Scene script records

╔══

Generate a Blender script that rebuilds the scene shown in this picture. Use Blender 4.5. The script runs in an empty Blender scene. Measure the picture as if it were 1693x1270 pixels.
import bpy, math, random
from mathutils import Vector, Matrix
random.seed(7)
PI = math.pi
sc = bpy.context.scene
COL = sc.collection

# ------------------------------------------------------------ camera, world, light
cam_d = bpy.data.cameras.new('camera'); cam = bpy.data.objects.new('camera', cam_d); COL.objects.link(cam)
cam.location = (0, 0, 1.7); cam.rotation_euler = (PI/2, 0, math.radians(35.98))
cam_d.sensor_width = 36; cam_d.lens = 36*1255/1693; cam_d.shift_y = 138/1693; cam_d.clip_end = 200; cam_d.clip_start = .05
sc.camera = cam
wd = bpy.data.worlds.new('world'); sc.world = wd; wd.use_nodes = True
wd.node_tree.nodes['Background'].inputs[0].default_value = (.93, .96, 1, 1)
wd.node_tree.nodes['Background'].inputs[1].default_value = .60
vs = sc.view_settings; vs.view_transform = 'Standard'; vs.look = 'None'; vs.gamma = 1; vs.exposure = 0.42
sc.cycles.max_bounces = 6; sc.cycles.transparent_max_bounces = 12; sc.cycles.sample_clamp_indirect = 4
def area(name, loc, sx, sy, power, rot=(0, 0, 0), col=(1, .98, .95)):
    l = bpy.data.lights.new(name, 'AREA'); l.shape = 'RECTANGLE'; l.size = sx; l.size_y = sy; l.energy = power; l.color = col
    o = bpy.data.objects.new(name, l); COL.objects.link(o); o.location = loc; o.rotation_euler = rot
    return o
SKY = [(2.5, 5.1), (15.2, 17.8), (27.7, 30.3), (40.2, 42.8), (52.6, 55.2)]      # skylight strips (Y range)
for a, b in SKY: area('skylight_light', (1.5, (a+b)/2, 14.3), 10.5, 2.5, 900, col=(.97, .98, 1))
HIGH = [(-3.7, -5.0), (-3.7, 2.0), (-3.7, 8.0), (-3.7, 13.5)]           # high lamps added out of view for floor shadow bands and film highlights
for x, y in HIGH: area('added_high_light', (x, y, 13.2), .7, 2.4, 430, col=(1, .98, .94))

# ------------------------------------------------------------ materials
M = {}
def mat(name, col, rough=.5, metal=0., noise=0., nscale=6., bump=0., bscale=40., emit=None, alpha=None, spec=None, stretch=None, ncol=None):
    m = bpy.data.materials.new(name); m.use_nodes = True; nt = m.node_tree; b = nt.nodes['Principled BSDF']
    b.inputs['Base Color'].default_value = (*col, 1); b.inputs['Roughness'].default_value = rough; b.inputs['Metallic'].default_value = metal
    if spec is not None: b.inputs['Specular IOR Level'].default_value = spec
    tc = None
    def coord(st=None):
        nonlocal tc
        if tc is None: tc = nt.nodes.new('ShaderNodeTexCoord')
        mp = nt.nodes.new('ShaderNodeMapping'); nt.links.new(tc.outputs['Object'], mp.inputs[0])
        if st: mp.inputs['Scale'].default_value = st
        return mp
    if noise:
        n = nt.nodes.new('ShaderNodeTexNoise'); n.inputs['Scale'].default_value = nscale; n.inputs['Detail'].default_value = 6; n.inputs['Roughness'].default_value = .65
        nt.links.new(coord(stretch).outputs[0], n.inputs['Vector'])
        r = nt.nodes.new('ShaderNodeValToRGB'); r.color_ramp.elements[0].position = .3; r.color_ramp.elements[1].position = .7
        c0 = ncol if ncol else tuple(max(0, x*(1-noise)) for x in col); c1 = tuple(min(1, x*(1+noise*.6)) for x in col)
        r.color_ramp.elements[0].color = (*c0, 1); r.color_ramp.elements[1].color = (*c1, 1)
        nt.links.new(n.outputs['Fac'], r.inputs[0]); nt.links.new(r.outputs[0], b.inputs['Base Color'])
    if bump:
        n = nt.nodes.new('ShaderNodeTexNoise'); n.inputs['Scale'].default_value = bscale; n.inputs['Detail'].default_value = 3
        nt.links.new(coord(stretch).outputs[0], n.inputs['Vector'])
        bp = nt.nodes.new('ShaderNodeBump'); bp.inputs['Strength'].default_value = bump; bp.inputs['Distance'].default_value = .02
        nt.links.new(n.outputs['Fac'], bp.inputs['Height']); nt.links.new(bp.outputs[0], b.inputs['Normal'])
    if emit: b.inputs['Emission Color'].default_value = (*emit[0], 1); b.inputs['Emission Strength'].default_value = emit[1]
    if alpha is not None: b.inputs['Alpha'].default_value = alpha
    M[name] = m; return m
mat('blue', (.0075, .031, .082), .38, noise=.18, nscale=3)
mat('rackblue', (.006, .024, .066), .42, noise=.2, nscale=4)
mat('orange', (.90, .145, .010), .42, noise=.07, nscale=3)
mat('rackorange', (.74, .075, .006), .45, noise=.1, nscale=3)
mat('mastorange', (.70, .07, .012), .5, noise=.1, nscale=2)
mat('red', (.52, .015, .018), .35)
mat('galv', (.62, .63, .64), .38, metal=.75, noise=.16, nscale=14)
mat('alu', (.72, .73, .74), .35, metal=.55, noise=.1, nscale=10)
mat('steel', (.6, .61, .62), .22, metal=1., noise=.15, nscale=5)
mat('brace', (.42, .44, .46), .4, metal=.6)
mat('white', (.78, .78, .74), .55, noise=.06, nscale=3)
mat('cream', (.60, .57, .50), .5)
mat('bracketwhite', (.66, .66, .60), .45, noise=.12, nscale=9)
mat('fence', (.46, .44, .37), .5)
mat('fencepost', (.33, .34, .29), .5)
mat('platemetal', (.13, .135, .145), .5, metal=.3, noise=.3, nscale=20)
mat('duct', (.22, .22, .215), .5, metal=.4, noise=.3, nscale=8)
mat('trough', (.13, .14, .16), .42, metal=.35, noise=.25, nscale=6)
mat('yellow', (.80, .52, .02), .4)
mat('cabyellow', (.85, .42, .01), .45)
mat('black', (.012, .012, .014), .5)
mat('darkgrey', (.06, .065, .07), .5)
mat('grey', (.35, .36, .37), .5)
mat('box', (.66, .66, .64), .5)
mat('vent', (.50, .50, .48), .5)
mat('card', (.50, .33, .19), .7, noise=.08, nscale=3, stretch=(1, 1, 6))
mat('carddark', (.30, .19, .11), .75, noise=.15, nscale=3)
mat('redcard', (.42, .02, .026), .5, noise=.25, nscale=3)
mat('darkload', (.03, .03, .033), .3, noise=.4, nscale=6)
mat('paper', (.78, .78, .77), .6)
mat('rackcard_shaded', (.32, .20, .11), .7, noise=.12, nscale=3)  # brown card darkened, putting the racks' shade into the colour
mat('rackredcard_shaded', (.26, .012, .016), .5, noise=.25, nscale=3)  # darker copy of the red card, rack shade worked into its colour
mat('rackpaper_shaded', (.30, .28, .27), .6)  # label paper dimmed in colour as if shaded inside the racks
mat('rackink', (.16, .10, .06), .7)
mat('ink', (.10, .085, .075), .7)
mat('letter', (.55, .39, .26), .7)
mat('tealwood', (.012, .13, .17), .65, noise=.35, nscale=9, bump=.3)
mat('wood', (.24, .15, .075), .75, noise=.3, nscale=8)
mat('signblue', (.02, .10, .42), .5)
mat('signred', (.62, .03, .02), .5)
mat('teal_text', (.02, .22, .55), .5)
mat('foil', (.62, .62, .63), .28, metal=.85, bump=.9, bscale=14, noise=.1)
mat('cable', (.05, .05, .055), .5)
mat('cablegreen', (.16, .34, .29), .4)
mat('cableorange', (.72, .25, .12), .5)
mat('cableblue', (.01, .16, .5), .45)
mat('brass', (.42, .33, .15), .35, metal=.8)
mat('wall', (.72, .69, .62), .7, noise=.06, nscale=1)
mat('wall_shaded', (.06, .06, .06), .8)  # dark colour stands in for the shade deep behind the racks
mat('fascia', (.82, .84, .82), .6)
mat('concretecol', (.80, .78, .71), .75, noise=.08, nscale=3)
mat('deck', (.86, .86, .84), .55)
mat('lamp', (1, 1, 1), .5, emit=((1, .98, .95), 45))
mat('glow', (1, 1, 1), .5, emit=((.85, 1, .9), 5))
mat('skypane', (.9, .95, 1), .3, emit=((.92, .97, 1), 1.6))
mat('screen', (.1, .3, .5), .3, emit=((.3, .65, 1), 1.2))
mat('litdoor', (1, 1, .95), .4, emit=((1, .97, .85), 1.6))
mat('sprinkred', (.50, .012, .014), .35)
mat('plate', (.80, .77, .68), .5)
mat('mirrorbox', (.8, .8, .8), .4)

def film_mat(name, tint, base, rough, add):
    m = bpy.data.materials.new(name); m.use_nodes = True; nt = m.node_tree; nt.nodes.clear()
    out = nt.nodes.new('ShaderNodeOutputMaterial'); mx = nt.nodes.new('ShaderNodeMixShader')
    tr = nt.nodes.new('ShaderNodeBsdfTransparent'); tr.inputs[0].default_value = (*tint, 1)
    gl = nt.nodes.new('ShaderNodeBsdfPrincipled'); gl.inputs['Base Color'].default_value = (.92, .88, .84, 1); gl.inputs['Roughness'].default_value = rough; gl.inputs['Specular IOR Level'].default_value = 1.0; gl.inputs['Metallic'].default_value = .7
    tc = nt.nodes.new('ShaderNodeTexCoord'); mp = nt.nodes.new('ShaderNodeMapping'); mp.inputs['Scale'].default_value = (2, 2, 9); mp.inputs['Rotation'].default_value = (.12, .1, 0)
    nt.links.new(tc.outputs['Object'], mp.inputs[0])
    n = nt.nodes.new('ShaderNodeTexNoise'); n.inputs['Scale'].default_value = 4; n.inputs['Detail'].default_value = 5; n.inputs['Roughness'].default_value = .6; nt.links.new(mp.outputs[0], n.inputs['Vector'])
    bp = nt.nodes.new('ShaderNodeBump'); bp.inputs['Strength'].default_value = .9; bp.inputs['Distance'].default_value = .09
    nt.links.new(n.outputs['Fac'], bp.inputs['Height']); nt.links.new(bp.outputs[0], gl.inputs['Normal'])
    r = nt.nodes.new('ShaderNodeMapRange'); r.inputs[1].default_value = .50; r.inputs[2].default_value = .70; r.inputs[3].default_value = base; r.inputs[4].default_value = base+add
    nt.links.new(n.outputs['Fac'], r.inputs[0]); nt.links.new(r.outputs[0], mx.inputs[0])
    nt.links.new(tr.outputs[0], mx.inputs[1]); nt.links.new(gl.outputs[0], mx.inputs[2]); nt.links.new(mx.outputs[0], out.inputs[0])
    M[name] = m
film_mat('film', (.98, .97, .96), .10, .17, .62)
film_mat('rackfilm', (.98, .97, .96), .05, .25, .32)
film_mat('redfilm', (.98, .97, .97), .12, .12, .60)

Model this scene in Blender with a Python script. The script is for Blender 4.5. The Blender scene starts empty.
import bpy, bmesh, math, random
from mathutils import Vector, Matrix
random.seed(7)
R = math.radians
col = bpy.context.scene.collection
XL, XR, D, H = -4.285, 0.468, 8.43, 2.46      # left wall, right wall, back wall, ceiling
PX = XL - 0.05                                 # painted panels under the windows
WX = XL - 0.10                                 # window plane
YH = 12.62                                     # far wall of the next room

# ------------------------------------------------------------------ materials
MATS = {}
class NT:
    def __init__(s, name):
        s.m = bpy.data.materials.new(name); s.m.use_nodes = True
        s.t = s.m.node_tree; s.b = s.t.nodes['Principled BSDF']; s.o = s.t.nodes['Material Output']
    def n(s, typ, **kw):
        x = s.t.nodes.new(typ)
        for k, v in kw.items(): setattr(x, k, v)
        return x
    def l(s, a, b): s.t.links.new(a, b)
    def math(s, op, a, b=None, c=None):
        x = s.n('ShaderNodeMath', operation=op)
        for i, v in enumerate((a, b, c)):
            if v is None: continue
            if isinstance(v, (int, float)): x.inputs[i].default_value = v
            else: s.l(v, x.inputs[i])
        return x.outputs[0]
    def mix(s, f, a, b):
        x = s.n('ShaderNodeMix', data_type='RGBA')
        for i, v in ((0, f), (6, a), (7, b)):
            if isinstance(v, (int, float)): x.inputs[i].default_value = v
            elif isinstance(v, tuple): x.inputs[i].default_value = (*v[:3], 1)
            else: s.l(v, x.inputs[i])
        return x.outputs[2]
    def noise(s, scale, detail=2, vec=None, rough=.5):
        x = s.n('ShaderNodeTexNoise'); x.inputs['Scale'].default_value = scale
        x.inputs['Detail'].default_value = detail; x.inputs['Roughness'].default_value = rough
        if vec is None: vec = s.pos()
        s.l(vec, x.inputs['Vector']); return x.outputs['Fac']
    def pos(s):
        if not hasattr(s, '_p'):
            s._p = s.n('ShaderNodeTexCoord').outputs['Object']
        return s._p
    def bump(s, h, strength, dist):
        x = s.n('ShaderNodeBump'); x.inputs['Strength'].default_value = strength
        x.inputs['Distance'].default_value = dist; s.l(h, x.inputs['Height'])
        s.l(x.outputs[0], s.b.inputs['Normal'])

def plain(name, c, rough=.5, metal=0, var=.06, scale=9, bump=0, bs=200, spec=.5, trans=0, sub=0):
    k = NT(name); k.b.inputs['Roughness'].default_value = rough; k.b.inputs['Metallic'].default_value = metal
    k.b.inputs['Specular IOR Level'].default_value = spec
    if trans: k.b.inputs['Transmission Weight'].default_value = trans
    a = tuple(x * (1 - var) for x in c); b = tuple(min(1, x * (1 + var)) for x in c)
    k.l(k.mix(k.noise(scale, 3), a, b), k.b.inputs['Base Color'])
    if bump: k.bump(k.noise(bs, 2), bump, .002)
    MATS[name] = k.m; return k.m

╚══

Print exactly the lines from the beginning of the entries through the line with "for x, y in". Output nothing more.

*The completed task*:
Generate a Blender script that rebuilds the scene shown in this picture. Use Blender 4.5. The script runs in an empty Blender scene. Measure the picture as if it were 1693x1270 pixels.
import bpy, math, random
from mathutils import Vector, Matrix
random.seed(7)
PI = math.pi
sc = bpy.context.scene
COL = sc.collection

# ------------------------------------------------------------ camera, world, light
cam_d = bpy.data.cameras.new('camera'); cam = bpy.data.objects.new('camera', cam_d); COL.objects.link(cam)
cam.location = (0, 0, 1.7); cam.rotation_euler = (PI/2, 0, math.radians(35.98))
cam_d.sensor_width = 36; cam_d.lens = 36*1255/1693; cam_d.shift_y = 138/1693; cam_d.clip_end = 200; cam_d.clip_start = .05
sc.camera = cam
wd = bpy.data.worlds.new('world'); sc.world = wd; wd.use_nodes = True
wd.node_tree.nodes['Background'].inputs[0].default_value = (.93, .96, 1, 1)
wd.node_tree.nodes['Background'].inputs[1].default_value = .60
vs = sc.view_settings; vs.view_transform = 'Standard'; vs.look = 'None'; vs.gamma = 1; vs.exposure = 0.42
sc.cycles.max_bounces = 6; sc.cycles.transparent_max_bounces = 12; sc.cycles.sample_clamp_indirect = 4
def area(name, loc, sx, sy, power, rot=(0, 0, 0), col=(1, .98, .95)):
    l = bpy.data.lights.new(name, 'AREA'); l.shape = 'RECTANGLE'; l.size = sx; l.size_y = sy; l.energy = power; l.color = col
    o = bpy.data.objects.new(name, l); COL.objects.link(o); o.location = loc; o.rotation_euler = rot
    return o
SKY = [(2.5, 5.1), (15.2, 17.8), (27.7, 30.3), (40.2, 42.8), (52.6, 55.2)]      # skylight strips (Y range)
for a, b in SKY: area('skylight_light', (1.5, (a+b)/2, 14.3), 10.5, 2.5, 900, col=(.97, .98, 1))
HIGH = [(-3.7, -5.0), (-3.7, 2.0), (-3.7, 8.0), (-3.7, 13.5)]           # high lamps added out of view for floor shadow bands and film highlights
for x, y in HIGH: area('added_high_light', (x, y, 13.2), .7, 2.4, 430, col=(1, .98, .94))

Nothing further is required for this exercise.